“But it was one person”
Twitter has limited visibility of a reply I made to a tweet of Peter Tatchell’s.
This one:
It’s an idiotic thing to say. Of course it wasn’t one person! It was also the crowd who cheered!
So I replied:
I appealed the ruling, but who knows if Twit will pay any attention. It doesn’t matter particularly, it’s just that they missed the point so completely. The whole issue is this guy who joyously screamed about punching women in the fucking face, and Twitter chooses to think I’m the one being naughty.
Update: Oh, I’ll be damned – they did pay attention and restore visibility. At the speed of light, too.
Doing some wild guessing:
An automated system was triggered by the word “faggot”, and presumed that you were calling Peter Tatchell a “faggot”, so reduced visibility.
On your appeal, a human realised the context and over-ruled the automated system.
He absolutely DOES represent the #trans community. The #trans community cheered him on at a #trans community event. The #trans community has expressed EXACTLY the same sentiments, over, and over, and over again. Get real.
Trans activism leads to a lot of that, but we’re not supposed to be so rude as to point it out.
I missed one …
What “abuse”? What “smears”? You mean, saying that men can’t be women? You mean women being concerned about any and all men in women’s spaces? What “wrongs” have critics of transgender ideology committed against “trans people & their allies”? Be specific.
We see your apologetics for trans/trans allies’ threats of violence against women who know that sex is real.
Coel, yes, I’m sure it was just automatic no-ing of “faggot” and/or “fucking” or maybe the two together.

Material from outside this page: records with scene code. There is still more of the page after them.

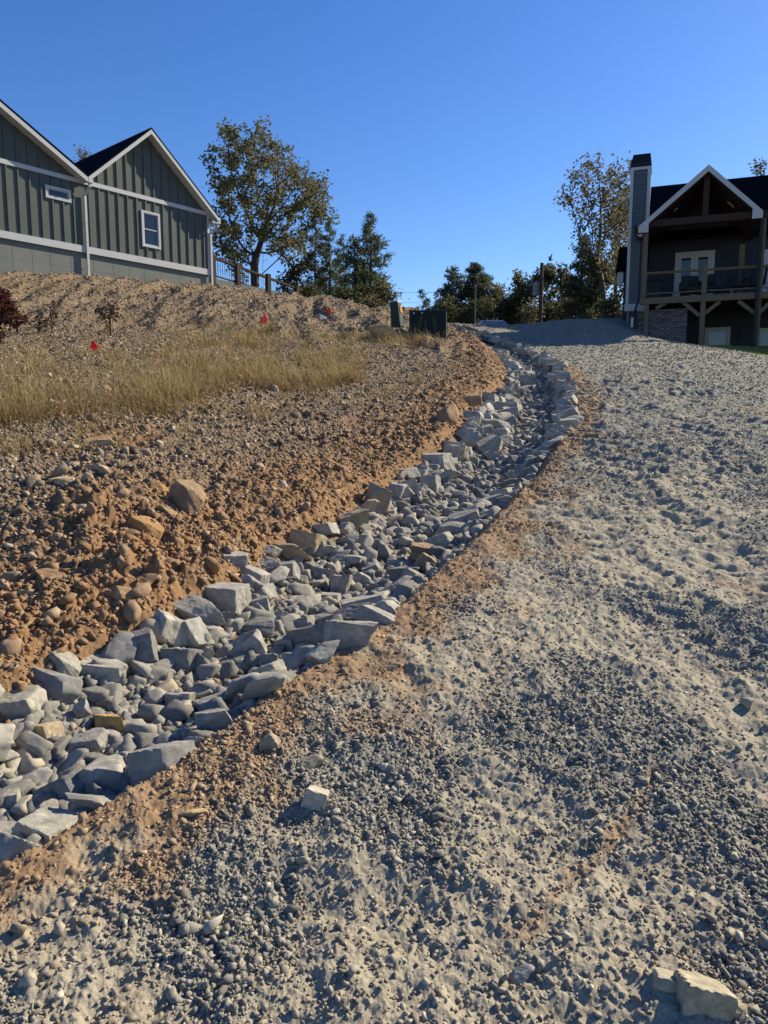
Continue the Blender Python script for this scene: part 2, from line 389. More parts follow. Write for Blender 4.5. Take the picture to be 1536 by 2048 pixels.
# one fan-shaped sheet, finest near the viewer, out to the crest; beyond and around it a coarse sheet
NA, A0, A1 = 1040, R(-36), R(36)
rs = [1.2]
while rs[-1] < 47: rs.append(rs[-1] + max(.0029, rs[-1]*.0025))
rs = np.array(rs); NR = len(rs); an = np.linspace(A0, A1, NA)
GX = (rs[:,None]*np.sin(an)[None]).ravel(); GY = (rs[:,None]*np.cos(an)[None]).ravel(); GR = np.repeat(rs, NA)
# macro terrain on a coarser copy of the same fan, then interpolated
ci = np.unique(np.concatenate([np.arange(0, NR, 3), [NR-1]])); ca = np.unique(np.concatenate([np.arange(0, NA, 3), [NA-1]]))
cX = rs[ci][:,None]*np.sin(an[ca])[None]; cY = rs[ci][:,None]*np.cos(an[ca])[None]
cZ = macro_z(cX.ravel(), cY.ravel()).reshape(cX.shape)
def up2(Z, src, dst, axis):
    Z = np.moveaxis(Z, axis, 0); i = np.clip(np.searchsorted(src, dst, 'right')-1, 0, len(src)-2); f = ((dst-src[i])/(src[i+1]-src[i]))[:,None]
    return np.moveaxis(Z[i]*(1-f)+Z[i+1]*f, 0, axis)
GZ = up2(up2(cZ, ci.astype(float), np.arange(NR, dtype=float), 0), ca.astype(float), np.arange(NA, dtype=float), 1).ravel()
GT = ditch_t(GX, GY)
isL = GX > XLAWN(GY); isR = (GT >= .5); isB = ~isR
att = {k: np.zeros(len(GX)) for k in ('dust', 'clay', 'tint', 'stone')}
mr = GT > -.05; zz, du, cl, ti = road_relief(GX[mr], GY[mr], GR[mr])
wr = sstep(.9, 1.1, GT[mr]); att['dust'][mr] = du; att['clay'][mr] = cl; att['tint'][mr] = ti; dz = np.zeros(len(GX)); dz[mr] = zz*wr*np.where(isL[mr], .35, 1)
mb = GT < .6; zz, cl, ti, sn = bank_relief(GX[mb], GY[mb], GR[mb])
dz[mb] += zz*(1-.6*sstep(0, .3, GT[mb]))
q = isB[mb]
cl = cl*(1-.8*sstep(.02, .1, GT[mb])); ti = np.where(GT[mb] > .03, ti*.6, ti)
for k, vv in (('clay', cl), ('tint', ti), ('stone', sn)):
    a = att[k][mb]; a[q] = vv[q]; att[k][mb] = a
hs = h_s(GX, GY); ho = h_o(GX, GY)
under = (hs > -.9) & (ho < .4); dz[under] *= .1
GZ = GZ + dz
GV = np.stack([GX, GY, GZ], -1)
ii = (np.arange(NR-1)[:,None]*NA + np.arange(NA-1)[None]).ravel()
quads = np.stack([ii, ii+1, ii+NA+1, ii+NA], -1)
def grid_z(X, Y):
    """height of the finished fan at points"""
    r = np.hypot(X, Y); a = np.arctan2(X, Y)
    i = np.clip(np.searchsorted(rs, r)-1, 0, NR-2); j = np.clip(((a-A0)/(A1-A0)*(NA-1)).astype(int), 0, NA-2)
    return GZ[i*NA+j]
zone = np.where(isL, 2, np.where(isR, 1, 0)); qz = zone[quads[:,0]]
qt = GT[quads[:,0]]
for name, zn, mat in (('hillside', 0, M_BANK), ('gravel_driveway', 1, M_ROAD), ('lawn', 2, M_LAWN)):
    q = quads[qz == zn]
    if not len(q): continue
    used = np.unique(q); mp_ = np.zeros(len(GV), np.int32); mp_[used] = np.arange(len(used))
    me = np_mesh(name, GV[used], mp_[q], {k: v[used] for k, v in att.items()})
    tag(link(name, me, mat), kind='structure')
# coarse sheet
cr = np.concatenate([np.linspace(.0, 44, 120), 44+np.geomspace(1.5, 1400, 60)]); cang = np.linspace(-np.pi, np.pi, 241)
X = (cr[:,None]*np.sin(cang)[None]).ravel(); Y = (cr[:,None]*np.cos(cang)[None]).ravel()
Z = macro_z(X, Y); aa = np.arctan2(X, Y); rr = np.hypot(X, Y)
ins = (1-sstep(R(33), R(35.5), np.abs(aa)))*sstep(.9, 1.4, rr)*(1-sstep(44, 46.9, rr)); Z = Z - .35*ins*np.minimum(1, rr/4+.3)
n = len(cang); k = (np.arange(len(cr)-1)[:,None]*n+np.arange(n-1)[None]).ravel()
tag(link('ground', np_mesh('ground', np.stack([X,Y,Z],-1), np.stack([k,k+1,k+n+1,k+n],-1), smooth=True), M_FAR), kind='structure')

# ------------------------------------------------------------------ building materials
def paint(name, col, rough=.6, var=.06, sc=3.0, bump=.0):
    t = NT(name); v = t.coord()
    n = t.noise(sc, 5, .6, v); lo = tuple(c*(1-var*2) for c in col); hi = tuple(min(1, c*(1+var)) for c in col)
    t.color(t.mix(n, lo, hi)).rough(rough)
    if bump: t.bump(t.noise(sc*14, 4, .7, v), bump, .01)
    return t.m
M_SIDE = paint('sage grey board siding', (.092,.104,.096), .7, .08, 1.2, .1)
M_WHITE = paint('white trim paint', (.46,.47,.475), .5, .05, 2)
M_FOUND = paint('grey-green parged foundation', (.18,.19,.175), .85, .12, 1.5, .35)
M_SHINGLE = paint('charcoal shingles', (.007,.008,.011), .98, .3, 40, .5)
M_SHINGLE.node_tree.nodes['Principled BSDF'].inputs['Specular IOR Level'].default_value = .02
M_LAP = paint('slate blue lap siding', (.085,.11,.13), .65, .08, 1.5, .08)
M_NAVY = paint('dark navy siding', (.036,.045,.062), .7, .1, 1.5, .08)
M_BLACK = paint('black metal', (.012,.013,.015), .45, .2, 8)
M_DWOOD = paint('dark stained timber', (.045,.028,.02), .75, .3, 6, .2)
M_STEEL = paint('galvanised grey steel', (.25,.26,.27), .45, .2, 8)
def m_wood(name, a, b):
    t = NT(name); v = t.coord(); g = t.noise(5, 6, .65, t.mp(v, (1, 1, 9)))
    t.color(t.mix(g, a, b)).rough(.8); t.bump(t.noise(30, 4, .6, t.mp(v, (1,1,6))), .3, .004); return t.m
M_TIMBER = m_wood('treated pine timber', (.10,.078,.048), (.20,.155,.10))
M_POLE = m_wood('weathered pole wood', (.05,.04,.03), (.10,.085,.07))
def m_glass(name, col, rough=.04):
    t = NT(name); t.color(col).rough(rough); t.b.inputs['Specular IOR Level'].default_value = .6; t.b.inputs['Coat Weight'].default_value = .15; return t.m
M_GLASS = m_glass('dark window glass', (.012,.015,.02))
def m_brick():
    t = NT('dark red-grey brick'); v = t.coord()
    n = t.n.new('ShaderNodeTexBrick'); t.l.new(v, n.inputs['Vector'])
    for k, x in (('Scale', 1.0), ('Mortar Size', .012), ('Brick Width', .21), ('Row Height', .075)): n.inputs[k].default_value = x
    n.inputs['Color1'].default_value = (.085,.068,.065,1); n.inputs['Color2'].default_value = (.20,.17,.16,1); n.inputs['Mortar'].default_value = (.05,.048,.045,1)
    t.color(t.mix(.3, n.outputs[0], t.noise(60, 3), 'OVERLAY')); t.bump(n.outputs['Fac'], -.6, .01); return t.m
M_BRICK = m_brick()

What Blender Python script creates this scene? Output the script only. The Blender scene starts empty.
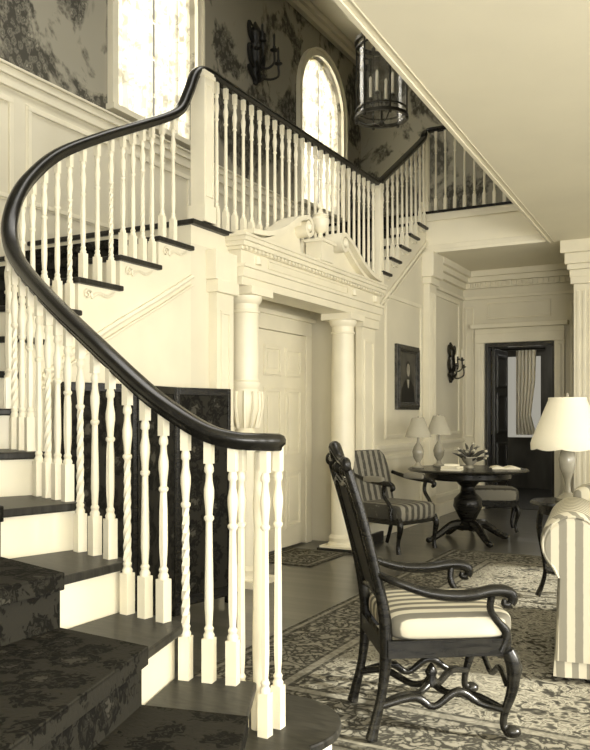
import bpy, math, random
from mathutils import Vector, Matrix
random.seed(7)
sc=bpy.context.scene
try: sc.view_settings.view_transform='Standard'
except Exception: pass
# ---------------------------------------------------------------- materials
def T(g): return (g,g*0.935,g*0.73,1)
def base(name,g,rough=.5,spec=.5,coat=0):
    m=bpy.data.materials.new(name); m.use_nodes=True
    b=m.node_tree.nodes['Principled BSDF']
    b.inputs['Base Color'].default_value=T(g); b.inputs['Roughness'].default_value=rough
    b.inputs['Specular IOR Level'].default_value=spec; b.inputs['Coat Weight'].default_value=coat
    return m,m.node_tree,b
def ramp(nt,stops,interp='LINEAR'):
    r=nt.nodes.new('ShaderNodeValToRGB'); r.color_ramp.interpolation=interp
    while len(r.color_ramp.elements)<len(stops): r.color_ramp.elements.new(.5)
    for e,(p,g) in zip(r.color_ramp.elements,stops): e.position=p; e.color=T(g)
    return r
def coord(nt,scale=(1,1,1),which='Object'):
    tc=nt.nodes.new('ShaderNodeTexCoord'); mp=nt.nodes.new('ShaderNodeMapping')
    mp.inputs['Scale'].default_value=scale; nt.links.new(tc.outputs[which],mp.inputs[0]); return mp
def noisy(name,g0,g1,scale=6,rough=.5,stretch=(1,1,1),detail=6,bump=0,p0=.35,p1=.65,dist=0,coat=0,spec=.5):
    m,nt,b=base(name,g0,rough,spec,coat); mp=coord(nt,stretch)
    n=nt.nodes.new('ShaderNodeTexNoise'); n.inputs['Scale'].default_value=scale; n.inputs['Detail'].default_value=detail; n.inputs['Distortion'].default_value=dist
    r=ramp(nt,[(p0,g0),(p1,g1)]); nt.links.new(mp.outputs[0],n.inputs[0]); nt.links.new(n.outputs[0],r.inputs[0]); nt.links.new(r.outputs[0],b.inputs['Base Color'])
    if bump:
        bp=nt.nodes.new('ShaderNodeBump'); bp.inputs['Strength'].default_value=bump; bp.inputs['Distance'].default_value=.01
        nt.links.new(n.outputs[0],bp.inputs['Height']); nt.links.new(bp.outputs[0],b.inputs['Normal'])
    return m
WHITE=noisy('white_paint',.78,.84,3,.42)
WHITE2=noisy('white_paint_baluster',.82,.88,5,.38)
CEIL=noisy('ceiling_plaster',.84,.88,1.5,.8)
WALLW=noisy('wall_white_panel',.68,.76,1.2,.5)
DARK=noisy('dark_mahogany',.005,.017,9,.27,(1,1,6),spec=.28)
RAILM=noisy('handrail_mahogany',.006,.014,9,.26,(3,3,3),spec=.4)
TREAD=noisy('tread_wood',.010,.03,8,.42,(2,8,1),spec=.28)
DOORDK=noisy('dark_door_wood',.02,.045,5,.3,(4,4,1),coat=.2)
METAL,_,b_=base('bronze',.05,.35); b_.inputs['Metallic'].default_value=.8
IRON,_,_=base('iron_black',.015,.5)
CANDLE,_,_=base('candle_wax',.8,.5)
SHADE,nt,b_=base('lamp_shade_cloth',.80,.8)
b_.inputs['Emission Color'].default_value=T(.9); b_.inputs['Emission Strength'].default_value=.05
SHADE2,nt,b_=base('lamp_shade_parchment',.42,.8)
CERAM=noisy('ceramic_lamp',.28,.42,8,.2)
PAPER,_,_=base('paper',.85,.7)
LEAF=noisy('leaves',.03,.12,12,.5)
PETAL=noisy('petals',.3,.6,14,.6)
def motif(name,lo,mid,hi,s1,s2,rough=.95,bump=.4):
    m,nt,b=base(name,lo,rough,.1); mp=coord(nt); L=nt.links.new
    v=nt.nodes.new('ShaderNodeTexVoronoi'); v.inputs['Scale'].default_value=s1; v.inputs['Randomness'].default_value=.5
    n=nt.nodes.new('ShaderNodeTexNoise'); n.inputs['Scale'].default_value=s2; n.inputs['Detail'].default_value=4; n.inputs['Distortion'].default_value=1.5
    L(mp.outputs[0],v.inputs[0]); L(mp.outputs[0],n.inputs[0])
    a=nt.nodes.new('ShaderNodeMath'); a.operation='MULTIPLY_ADD'; a.inputs[1].default_value=.8; L(n.outputs[0],a.inputs[0]); L(v.outputs['Distance'],a.inputs[2])
    r=ramp(nt,[(.50,hi),(.60,lo),(.68,mid),(.76,lo),(.86,lo),(.92,mid)]); L(a.outputs[0],r.inputs[0]); L(r.outputs[0],b.inputs['Base Color'])
    bp=nt.nodes.new('ShaderNodeBump'); bp.inputs['Strength'].default_value=bump; bp.inputs['Distance'].default_value=.006; L(n.outputs[0],bp.inputs['Height']); L(bp.outputs[0],b.inputs['Normal']); return m
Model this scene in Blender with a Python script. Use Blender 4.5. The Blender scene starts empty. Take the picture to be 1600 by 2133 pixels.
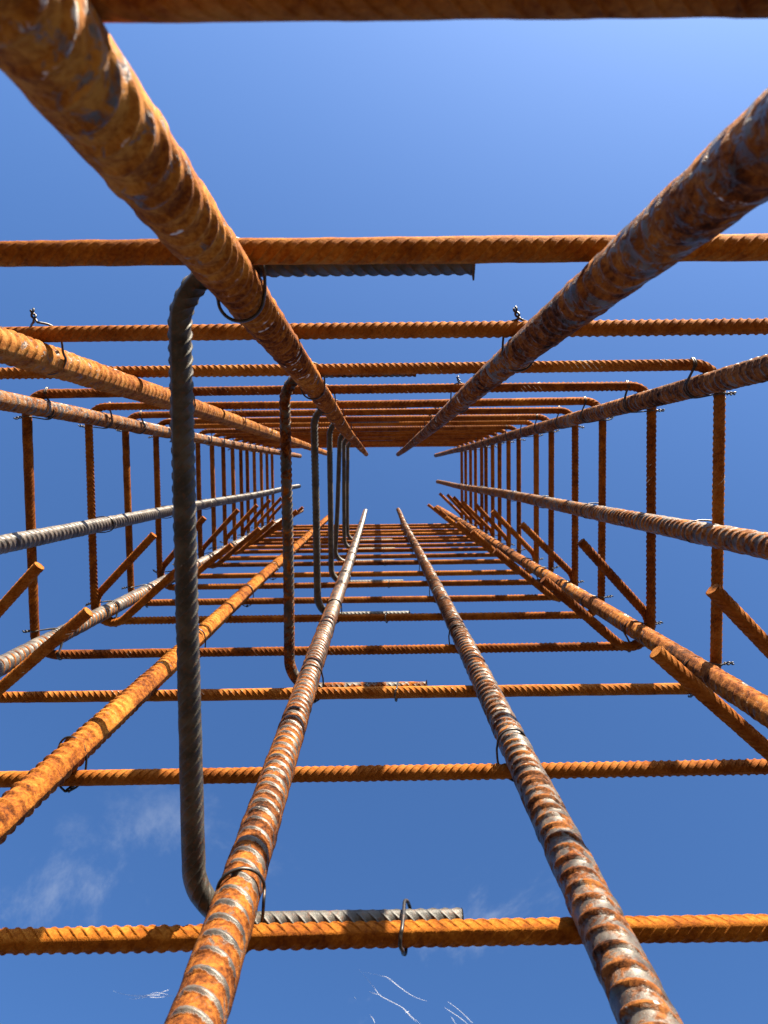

The event organisers chose that vile man to speak at the event, and he is running for political office with trans politics as a central part of his appeal to voters… but sure, he doesn’t represent trans people. Becoming a genderperson seems to make a person stupid or dishonest or both.
It also seems to involve demanding everyone else participate in the stupidity and dishonesty. Or else.
Holms@#6: That’s what jumped out at me, too. You don’t get to say someone doesn’t represent you, when that person’s been asked to, y’know, represent you.
Holms:
To be fair, the organisers have said that they didn’t choose him, but that he stepped up to speak at the ‘open mic’ part of the event after the chosen speakers had finished their speeches. However, your point still stands – he was cheered, not booed, by the crowd; we’re constantly being told to believe people who blatantly lie about who they are; and he most definitely does represent ‘trans’ people (especially if he’s standing for a political office) even if he merely represents the worst of them.
How can anyone believe there IS a ‘trans community?’ Self-mutilating anorexic girls. Effeminate gay teenage sex-workers. Bathroom-invading perverts. How are these to be considered a single entity?
JtD: Any time I see the word “community” I am suspicious. And that applies to more than this issue. O/t example: Half vacant 1980s shopping center abandoned by the anchor to be replaced by nice apartments? The “community” next door objected…the apartments don’t mimic the ugly but “prestigious” 1980s tract homes next door! Plus, pedophiles might rent the apartments to spy on the childcare center next door! the shopping center continues on in its mediocrity and vacancies.
Brian M., interesting analogy. Our (former) shopping center is in the process of being turned into an apartment complex. It took a number of years, as people dithered and bloviated and shuffled their feet, but now we have a new movie theatre (no good movies, though) and a nearly complete apartment complex where the old, empty mall used to be. I remain skeptical that it will have the effect of drawing up and coming young people to Hastings; in a town where there are few restaurants outside of fast food, no department stores but WalMart, and Trump flags on every street, there isn’t likely to be a rush of young urban professionals.